**Direction:**
Copy down all of the data underneath, exactly as shown.

***** Dataset excerpt

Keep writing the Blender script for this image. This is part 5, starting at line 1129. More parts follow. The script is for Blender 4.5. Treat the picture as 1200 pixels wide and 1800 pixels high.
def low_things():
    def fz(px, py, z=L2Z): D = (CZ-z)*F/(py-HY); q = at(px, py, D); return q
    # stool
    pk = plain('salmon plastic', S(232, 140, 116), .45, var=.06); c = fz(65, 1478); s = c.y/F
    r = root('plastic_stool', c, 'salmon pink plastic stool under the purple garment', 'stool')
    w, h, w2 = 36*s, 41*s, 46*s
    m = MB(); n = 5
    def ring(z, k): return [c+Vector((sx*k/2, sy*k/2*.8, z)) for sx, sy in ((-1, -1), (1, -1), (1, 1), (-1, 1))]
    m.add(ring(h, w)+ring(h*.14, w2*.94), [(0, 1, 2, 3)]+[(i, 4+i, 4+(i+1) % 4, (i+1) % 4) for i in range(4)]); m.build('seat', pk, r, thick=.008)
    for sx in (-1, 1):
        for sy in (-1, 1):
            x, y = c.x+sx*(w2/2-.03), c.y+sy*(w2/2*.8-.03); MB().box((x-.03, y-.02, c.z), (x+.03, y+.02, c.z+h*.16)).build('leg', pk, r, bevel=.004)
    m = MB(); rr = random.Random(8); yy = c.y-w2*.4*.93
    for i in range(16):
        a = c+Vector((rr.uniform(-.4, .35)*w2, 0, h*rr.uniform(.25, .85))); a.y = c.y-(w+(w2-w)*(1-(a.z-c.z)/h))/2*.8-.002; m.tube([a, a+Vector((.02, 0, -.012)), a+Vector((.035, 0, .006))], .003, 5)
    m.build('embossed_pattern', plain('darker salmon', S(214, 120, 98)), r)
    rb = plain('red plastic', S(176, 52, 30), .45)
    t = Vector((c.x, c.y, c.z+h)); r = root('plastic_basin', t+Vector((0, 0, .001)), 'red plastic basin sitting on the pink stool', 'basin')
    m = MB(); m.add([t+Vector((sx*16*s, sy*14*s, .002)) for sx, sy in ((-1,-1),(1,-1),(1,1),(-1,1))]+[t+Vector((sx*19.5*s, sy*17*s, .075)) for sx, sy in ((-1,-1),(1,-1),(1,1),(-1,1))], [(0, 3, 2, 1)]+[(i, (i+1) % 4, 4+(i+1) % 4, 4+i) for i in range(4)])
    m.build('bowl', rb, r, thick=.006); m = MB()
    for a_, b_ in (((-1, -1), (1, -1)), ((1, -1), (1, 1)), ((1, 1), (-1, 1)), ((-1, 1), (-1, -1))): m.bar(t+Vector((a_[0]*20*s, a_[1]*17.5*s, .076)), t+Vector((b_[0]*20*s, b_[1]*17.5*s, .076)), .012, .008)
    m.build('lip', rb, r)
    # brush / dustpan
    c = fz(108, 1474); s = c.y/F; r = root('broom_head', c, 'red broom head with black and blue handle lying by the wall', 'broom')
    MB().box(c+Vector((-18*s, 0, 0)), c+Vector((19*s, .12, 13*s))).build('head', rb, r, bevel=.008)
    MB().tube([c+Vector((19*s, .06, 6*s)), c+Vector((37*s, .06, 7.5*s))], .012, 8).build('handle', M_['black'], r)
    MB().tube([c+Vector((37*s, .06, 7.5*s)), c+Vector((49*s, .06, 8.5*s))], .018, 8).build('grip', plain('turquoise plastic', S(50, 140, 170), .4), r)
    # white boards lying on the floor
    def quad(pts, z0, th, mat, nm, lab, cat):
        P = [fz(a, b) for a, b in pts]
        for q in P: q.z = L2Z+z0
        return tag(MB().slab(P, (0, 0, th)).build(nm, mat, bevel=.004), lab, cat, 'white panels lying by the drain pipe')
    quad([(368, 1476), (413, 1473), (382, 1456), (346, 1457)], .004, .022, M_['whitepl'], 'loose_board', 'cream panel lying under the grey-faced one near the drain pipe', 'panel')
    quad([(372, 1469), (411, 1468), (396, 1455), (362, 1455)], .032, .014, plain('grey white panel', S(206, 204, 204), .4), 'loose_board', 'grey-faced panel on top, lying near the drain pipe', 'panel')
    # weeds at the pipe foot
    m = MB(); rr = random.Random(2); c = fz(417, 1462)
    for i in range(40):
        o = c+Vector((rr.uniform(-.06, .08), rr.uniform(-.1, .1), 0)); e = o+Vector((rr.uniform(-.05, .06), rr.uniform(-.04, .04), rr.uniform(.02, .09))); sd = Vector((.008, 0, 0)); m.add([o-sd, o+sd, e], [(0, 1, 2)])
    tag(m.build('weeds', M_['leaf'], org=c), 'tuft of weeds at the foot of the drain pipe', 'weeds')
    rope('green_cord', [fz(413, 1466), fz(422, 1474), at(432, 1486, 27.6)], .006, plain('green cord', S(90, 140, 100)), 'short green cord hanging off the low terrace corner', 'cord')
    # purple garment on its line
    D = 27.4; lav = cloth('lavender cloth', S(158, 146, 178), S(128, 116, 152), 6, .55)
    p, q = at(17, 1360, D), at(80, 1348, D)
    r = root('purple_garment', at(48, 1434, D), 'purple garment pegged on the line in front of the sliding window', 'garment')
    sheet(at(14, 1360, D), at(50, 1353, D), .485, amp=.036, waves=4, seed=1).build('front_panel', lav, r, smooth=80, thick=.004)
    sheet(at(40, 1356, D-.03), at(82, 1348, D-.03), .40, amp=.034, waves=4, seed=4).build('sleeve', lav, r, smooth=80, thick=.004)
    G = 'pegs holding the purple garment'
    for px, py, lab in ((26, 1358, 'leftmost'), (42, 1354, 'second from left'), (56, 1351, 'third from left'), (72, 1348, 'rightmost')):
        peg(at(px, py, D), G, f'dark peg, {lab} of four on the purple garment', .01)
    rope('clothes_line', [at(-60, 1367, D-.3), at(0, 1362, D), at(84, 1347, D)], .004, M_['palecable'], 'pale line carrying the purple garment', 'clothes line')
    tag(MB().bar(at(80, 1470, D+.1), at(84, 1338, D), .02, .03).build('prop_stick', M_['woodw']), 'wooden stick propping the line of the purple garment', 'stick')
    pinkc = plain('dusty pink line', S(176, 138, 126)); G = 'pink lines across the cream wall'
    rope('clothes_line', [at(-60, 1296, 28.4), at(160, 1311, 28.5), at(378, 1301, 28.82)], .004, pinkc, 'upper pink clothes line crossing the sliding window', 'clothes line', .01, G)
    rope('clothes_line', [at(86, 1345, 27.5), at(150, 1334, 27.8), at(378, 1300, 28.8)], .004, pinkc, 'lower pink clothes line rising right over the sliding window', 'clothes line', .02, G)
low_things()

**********

**Output for this exercise:**
Keep writing the Blender script for this image. This is part 5, starting at line 1129. More parts follow. The script is for Blender 4.5. Treat the picture as 1200 pixels wide and 1800 pixels high.
def low_things():
    def fz(px, py, z=L2Z): D = (CZ-z)*F/(py-HY); q = at(px, py, D); return q
    # stool
    pk = plain('salmon plastic', S(232, 140, 116), .45, var=.06); c = fz(65, 1478); s = c.y/F
    r = root('plastic_stool', c, 'salmon pink plastic stool under the purple garment', 'stool')
    w, h, w2 = 36*s, 41*s, 46*s
    m = MB(); n = 5
    def ring(z, k): return [c+Vector((sx*k/2, sy*k/2*.8, z)) for sx, sy in ((-1, -1), (1, -1), (1, 1), (-1, 1))]
    m.add(ring(h, w)+ring(h*.14, w2*.94), [(0, 1, 2, 3)]+[(i, 4+i, 4+(i+1) % 4, (i+1) % 4) for i in range(4)]); m.build('seat', pk, r, thick=.008)
    for sx in (-1, 1):
        for sy in (-1, 1):
            x, y = c.x+sx*(w2/2-.03), c.y+sy*(w2/2*.8-.03); MB().box((x-.03, y-.02, c.z), (x+.03, y+.02, c.z+h*.16)).build('leg', pk, r, bevel=.004)
    m = MB(); rr = random.Random(8); yy = c.y-w2*.4*.93
    for i in range(16):
        a = c+Vector((rr.uniform(-.4, .35)*w2, 0, h*rr.uniform(.25, .85))); a.y = c.y-(w+(w2-w)*(1-(a.z-c.z)/h))/2*.8-.002; m.tube([a, a+Vector((.02, 0, -.012)), a+Vector((.035, 0, .006))], .003, 5)
    m.build('embossed_pattern', plain('darker salmon', S(214, 120, 98)), r)
    rb = plain('red plastic', S(176, 52, 30), .45)
    t = Vector((c.x, c.y, c.z+h)); r = root('plastic_basin', t+Vector((0, 0, .001)), 'red plastic basin sitting on the pink stool', 'basin')
    m = MB(); m.add([t+Vector((sx*16*s, sy*14*s, .002)) for sx, sy in ((-1,-1),(1,-1),(1,1),(-1,1))]+[t+Vector((sx*19.5*s, sy*17*s, .075)) for sx, sy in ((-1,-1),(1,-1),(1,1),(-1,1))], [(0, 3, 2, 1)]+[(i, (i+1) % 4, 4+(i+1) % 4, 4+i) for i in range(4)])
    m.build('bowl', rb, r, thick=.006); m = MB()
    for a_, b_ in (((-1, -1), (1, -1)), ((1, -1), (1, 1)), ((1, 1), (-1, 1)), ((-1, 1), (-1, -1))): m.bar(t+Vector((a_[0]*20*s, a_[1]*17.5*s, .076)), t+Vector((b_[0]*20*s, b_[1]*17.5*s, .076)), .012, .008)
    m.build('lip', rb, r)
    # brush / dustpan
    c = fz(108, 1474); s = c.y/F; r = root('broom_head', c, 'red broom head with black and blue handle lying by the wall', 'broom')
    MB().box(c+Vector((-18*s, 0, 0)), c+Vector((19*s, .12, 13*s))).build('head', rb, r, bevel=.008)
    MB().tube([c+Vector((19*s, .06, 6*s)), c+Vector((37*s, .06, 7.5*s))], .012, 8).build('handle', M_['black'], r)
    MB().tube([c+Vector((37*s, .06, 7.5*s)), c+Vector((49*s, .06, 8.5*s))], .018, 8).build('grip', plain('turquoise plastic', S(50, 140, 170), .4), r)
    # white boards lying on the floor
    def quad(pts, z0, th, mat, nm, lab, cat):
        P = [fz(a, b) for a, b in pts]
        for q in P: q.z = L2Z+z0
        return tag(MB().slab(P, (0, 0, th)).build(nm, mat, bevel=.004), lab, cat, 'white panels lying by the drain pipe')
    quad([(368, 1476), (413, 1473), (382, 1456), (346, 1457)], .004, .022, M_['whitepl'], 'loose_board', 'cream panel lying under the grey-faced one near the drain pipe', 'panel')
    quad([(372, 1469), (411, 1468), (396, 1455), (362, 1455)], .032, .014, plain('grey white panel', S(206, 204, 204), .4), 'loose_board', 'grey-faced panel on top, lying near the drain pipe', 'panel')
    # weeds at the pipe foot
    m = MB(); rr = random.Random(2); c = fz(417, 1462)
    for i in range(40):
        o = c+Vector((rr.uniform(-.06, .08), rr.uniform(-.1, .1), 0)); e = o+Vector((rr.uniform(-.05, .06), rr.uniform(-.04, .04), rr.uniform(.02, .09))); sd = Vector((.008, 0, 0)); m.add([o-sd, o+sd, e], [(0, 1, 2)])
    tag(m.build('weeds', M_['leaf'], org=c), 'tuft of weeds at the foot of the drain pipe', 'weeds')
    rope('green_cord', [fz(413, 1466), fz(422, 1474), at(432, 1486, 27.6)], .006, plain('green cord', S(90, 140, 100)), 'short green cord hanging off the low terrace corner', 'cord')
    # purple garment on its line
    D = 27.4; lav = cloth('lavender cloth', S(158, 146, 178), S(128, 116, 152), 6, .55)
    p, q = at(17, 1360, D), at(80, 1348, D)
    r = root('purple_garment', at(48, 1434, D), 'purple garment pegged on the line in front of the sliding window', 'garment')
    sheet(at(14, 1360, D), at(50, 1353, D), .485, amp=.036, waves=4, seed=1).build('front_panel', lav, r, smooth=80, thick=.004)
    sheet(at(40, 1356, D-.03), at(82, 1348, D-.03), .40, amp=.034, waves=4, seed=4).build('sleeve', lav, r, smooth=80, thick=.004)
    G = 'pegs holding the purple garment'
    for px, py, lab in ((26, 1358, 'leftmost'), (42, 1354, 'second from left'), (56, 1351, 'third from left'), (72, 1348, 'rightmost')):
        peg(at(px, py, D), G, f'dark peg, {lab} of four on the purple garment', .01)
    rope('clothes_line', [at(-60, 1367, D-.3), at(0, 1362, D), at(84, 1347, D)], .004, M_['palecable'], 'pale line carrying the purple garment', 'clothes line')
    tag(MB().bar(at(80, 1470, D+.1), at(84, 1338, D), .02, .03).build('prop_stick', M_['woodw']), 'wooden stick propping the line of the purple garment', 'stick')
    pinkc = plain('dusty pink line', S(176, 138, 126)); G = 'pink lines across the cream wall'
    rope('clothes_line', [at(-60, 1296, 28.4), at(160, 1311, 28.5), at(378, 1301, 28.82)], .004, pinkc, 'upper pink clothes line crossing the sliding window', 'clothes line', .01, G)
    rope('clothes_line', [at(86, 1345, 27.5), at(150, 1334, 27.8), at(378, 1300, 28.8)], .004, pinkc, 'lower pink clothes line rising right over the sliding window', 'clothes line', .02, G)
low_things()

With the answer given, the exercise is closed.